[Prompt]: Quote exactly, and only, the lines from the one with "T.append(ct[i]+.14*e[:,2]+rng.normal(0,.14,k))" through the end of the listing.

[Dataset excerpt]:
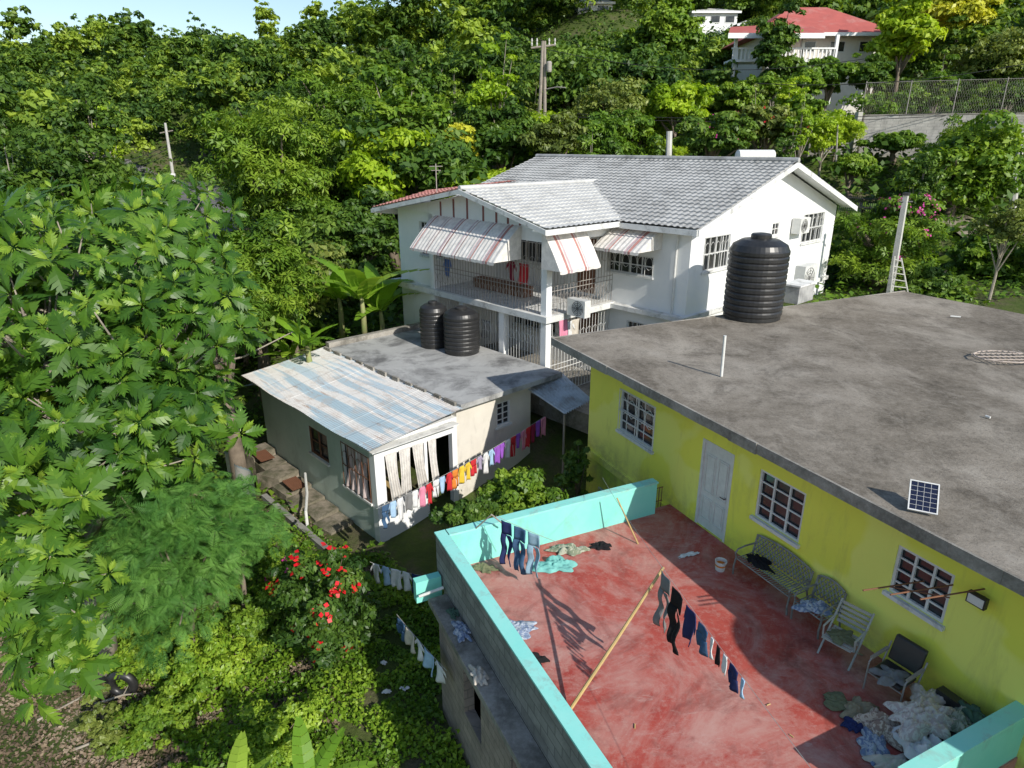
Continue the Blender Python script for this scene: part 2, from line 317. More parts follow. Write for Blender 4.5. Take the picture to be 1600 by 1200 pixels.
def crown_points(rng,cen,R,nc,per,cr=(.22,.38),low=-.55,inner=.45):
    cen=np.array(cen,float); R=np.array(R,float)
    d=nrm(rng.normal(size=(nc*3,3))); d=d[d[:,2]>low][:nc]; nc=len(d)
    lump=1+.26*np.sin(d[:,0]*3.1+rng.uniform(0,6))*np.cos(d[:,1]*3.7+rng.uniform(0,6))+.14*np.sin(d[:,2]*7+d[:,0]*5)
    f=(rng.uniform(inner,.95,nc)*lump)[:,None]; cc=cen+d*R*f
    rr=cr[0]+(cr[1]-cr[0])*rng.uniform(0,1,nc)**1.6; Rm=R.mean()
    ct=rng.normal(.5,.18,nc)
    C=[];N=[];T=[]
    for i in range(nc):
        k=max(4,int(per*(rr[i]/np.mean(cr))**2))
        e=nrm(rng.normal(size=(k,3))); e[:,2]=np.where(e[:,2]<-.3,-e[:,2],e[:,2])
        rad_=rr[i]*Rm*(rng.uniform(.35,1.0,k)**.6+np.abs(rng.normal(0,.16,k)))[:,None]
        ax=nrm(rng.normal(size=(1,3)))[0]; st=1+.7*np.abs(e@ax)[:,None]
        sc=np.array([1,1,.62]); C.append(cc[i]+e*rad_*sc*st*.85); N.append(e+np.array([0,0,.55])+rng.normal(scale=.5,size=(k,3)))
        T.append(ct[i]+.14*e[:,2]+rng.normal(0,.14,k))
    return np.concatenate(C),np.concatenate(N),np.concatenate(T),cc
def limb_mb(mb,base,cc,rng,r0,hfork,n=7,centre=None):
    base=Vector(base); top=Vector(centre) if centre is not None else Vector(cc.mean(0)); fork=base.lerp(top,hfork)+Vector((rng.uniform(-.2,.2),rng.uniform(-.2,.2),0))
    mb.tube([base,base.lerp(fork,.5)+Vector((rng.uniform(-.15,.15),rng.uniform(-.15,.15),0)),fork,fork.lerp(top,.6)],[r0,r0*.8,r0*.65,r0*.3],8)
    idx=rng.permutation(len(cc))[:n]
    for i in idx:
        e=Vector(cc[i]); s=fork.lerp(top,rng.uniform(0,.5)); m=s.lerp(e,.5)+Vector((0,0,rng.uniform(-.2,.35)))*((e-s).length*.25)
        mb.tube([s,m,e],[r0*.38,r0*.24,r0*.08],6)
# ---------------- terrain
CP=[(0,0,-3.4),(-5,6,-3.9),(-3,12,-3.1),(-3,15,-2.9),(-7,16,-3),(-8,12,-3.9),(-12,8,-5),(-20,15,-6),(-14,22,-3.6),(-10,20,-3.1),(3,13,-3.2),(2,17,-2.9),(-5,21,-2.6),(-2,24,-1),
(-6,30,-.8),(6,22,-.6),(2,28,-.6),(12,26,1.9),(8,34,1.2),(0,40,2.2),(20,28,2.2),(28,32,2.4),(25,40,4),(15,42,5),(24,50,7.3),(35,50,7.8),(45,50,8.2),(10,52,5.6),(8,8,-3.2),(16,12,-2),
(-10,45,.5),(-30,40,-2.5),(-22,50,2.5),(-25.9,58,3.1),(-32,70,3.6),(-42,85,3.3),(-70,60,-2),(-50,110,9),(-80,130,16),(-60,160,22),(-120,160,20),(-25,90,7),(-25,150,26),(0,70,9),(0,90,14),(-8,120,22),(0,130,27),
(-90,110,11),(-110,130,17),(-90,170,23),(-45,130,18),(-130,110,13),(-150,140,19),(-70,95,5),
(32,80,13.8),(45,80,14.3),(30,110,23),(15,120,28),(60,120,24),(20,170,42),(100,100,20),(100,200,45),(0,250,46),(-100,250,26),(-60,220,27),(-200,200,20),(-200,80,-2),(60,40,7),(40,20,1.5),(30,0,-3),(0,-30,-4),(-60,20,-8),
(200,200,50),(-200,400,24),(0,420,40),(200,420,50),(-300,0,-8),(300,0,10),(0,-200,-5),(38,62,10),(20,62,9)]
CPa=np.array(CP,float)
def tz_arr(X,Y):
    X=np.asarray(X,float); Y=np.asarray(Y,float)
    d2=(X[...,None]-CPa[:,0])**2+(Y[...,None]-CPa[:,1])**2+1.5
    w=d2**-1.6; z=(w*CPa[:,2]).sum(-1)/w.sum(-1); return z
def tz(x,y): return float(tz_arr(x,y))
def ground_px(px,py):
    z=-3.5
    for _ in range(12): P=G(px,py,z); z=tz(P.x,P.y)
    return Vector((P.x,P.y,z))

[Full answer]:
        T.append(ct[i]+.14*e[:,2]+rng.normal(0,.14,k))
    return np.concatenate(C),np.concatenate(N),np.concatenate(T),cc
def limb_mb(mb,base,cc,rng,r0,hfork,n=7,centre=None):
    base=Vector(base); top=Vector(centre) if centre is not None else Vector(cc.mean(0)); fork=base.lerp(top,hfork)+Vector((rng.uniform(-.2,.2),rng.uniform(-.2,.2),0))
    mb.tube([base,base.lerp(fork,.5)+Vector((rng.uniform(-.15,.15),rng.uniform(-.15,.15),0)),fork,fork.lerp(top,.6)],[r0,r0*.8,r0*.65,r0*.3],8)
    idx=rng.permutation(len(cc))[:n]
    for i in idx:
        e=Vector(cc[i]); s=fork.lerp(top,rng.uniform(0,.5)); m=s.lerp(e,.5)+Vector((0,0,rng.uniform(-.2,.35)))*((e-s).length*.25)
        mb.tube([s,m,e],[r0*.38,r0*.24,r0*.08],6)
# ---------------- terrain
CP=[(0,0,-3.4),(-5,6,-3.9),(-3,12,-3.1),(-3,15,-2.9),(-7,16,-3),(-8,12,-3.9),(-12,8,-5),(-20,15,-6),(-14,22,-3.6),(-10,20,-3.1),(3,13,-3.2),(2,17,-2.9),(-5,21,-2.6),(-2,24,-1),
(-6,30,-.8),(6,22,-.6),(2,28,-.6),(12,26,1.9),(8,34,1.2),(0,40,2.2),(20,28,2.2),(28,32,2.4),(25,40,4),(15,42,5),(24,50,7.3),(35,50,7.8),(45,50,8.2),(10,52,5.6),(8,8,-3.2),(16,12,-2),
(-10,45,.5),(-30,40,-2.5),(-22,50,2.5),(-25.9,58,3.1),(-32,70,3.6),(-42,85,3.3),(-70,60,-2),(-50,110,9),(-80,130,16),(-60,160,22),(-120,160,20),(-25,90,7),(-25,150,26),(0,70,9),(0,90,14),(-8,120,22),(0,130,27),
(-90,110,11),(-110,130,17),(-90,170,23),(-45,130,18),(-130,110,13),(-150,140,19),(-70,95,5),
(32,80,13.8),(45,80,14.3),(30,110,23),(15,120,28),(60,120,24),(20,170,42),(100,100,20),(100,200,45),(0,250,46),(-100,250,26),(-60,220,27),(-200,200,20),(-200,80,-2),(60,40,7),(40,20,1.5),(30,0,-3),(0,-30,-4),(-60,20,-8),
(200,200,50),(-200,400,24),(0,420,40),(200,420,50),(-300,0,-8),(300,0,10),(0,-200,-5),(38,62,10),(20,62,9)]
CPa=np.array(CP,float)
def tz_arr(X,Y):
    X=np.asarray(X,float); Y=np.asarray(Y,float)
    d2=(X[...,None]-CPa[:,0])**2+(Y[...,None]-CPa[:,1])**2+1.5
    w=d2**-1.6; z=(w*CPa[:,2]).sum(-1)/w.sum(-1); return z
def tz(x,y): return float(tz_arr(x,y))
def ground_px(px,py):
    z=-3.5
    for _ in range(12): P=G(px,py,z); z=tz(P.x,P.y)
    return Vector((P.x,P.y,z))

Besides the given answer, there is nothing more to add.